Consider $f(x)=\log(x^2)$. Clearly, the domain of $f$ is $D_f=\mathbb{R}-\{0\}$, since $x^2>0$ for any $x<0$. However, by the fundamental properties of logarithms:
$$ f(x)=\log(x^2)=2\log(x)\equiv g(x) $$
where I abuse notation to give separate names $f$ and $g$ to two equivalent (but different in appearance) expressions. Clearly $f(x)\equiv g(x)$ but the domain of $g$ is $G_g=\{x\in\mathbb{R} : x>0\}\neq G_f$. How is this possible? What am I missing in the definition of a logarithm?
Note that this comes from a high-school exercise book on derivatives, so I don't think it should involve the definition of $\log(z)$ for $z\in\mathbb{C}$.
My take is that we define:
$$ \int\frac{1}{x}dx = \ln (|x|) + c $$
so one must consider the argument of the logarithm as positive and/or enclosed in an absolute value operation. However, this doesn't look rigorous to me.

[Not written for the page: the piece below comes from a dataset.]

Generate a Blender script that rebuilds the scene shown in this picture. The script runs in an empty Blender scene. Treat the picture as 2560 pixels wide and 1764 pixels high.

I have not found any similar question on this website, even though it's hard to believe no one asked it before. If I missed any useful threads, I will be happy to be redirected.
Apologies for the abuse of notation and for poor language; I am not a native English speaker and I am relatively new to mathematical concepts. Thanks in advance for your kind answers.
The property $$\log(a^b)=b\log(a)$$ is only valid for $a>0$, precisely because $\log(a)$ may not even be defined.
For this reason, $f(x)=\log(x^2)$ and $g(x)=2\log(x)$ are not the same function, but they do agree on the set $\mathbb{R}^+$ (which is the domain of $g$).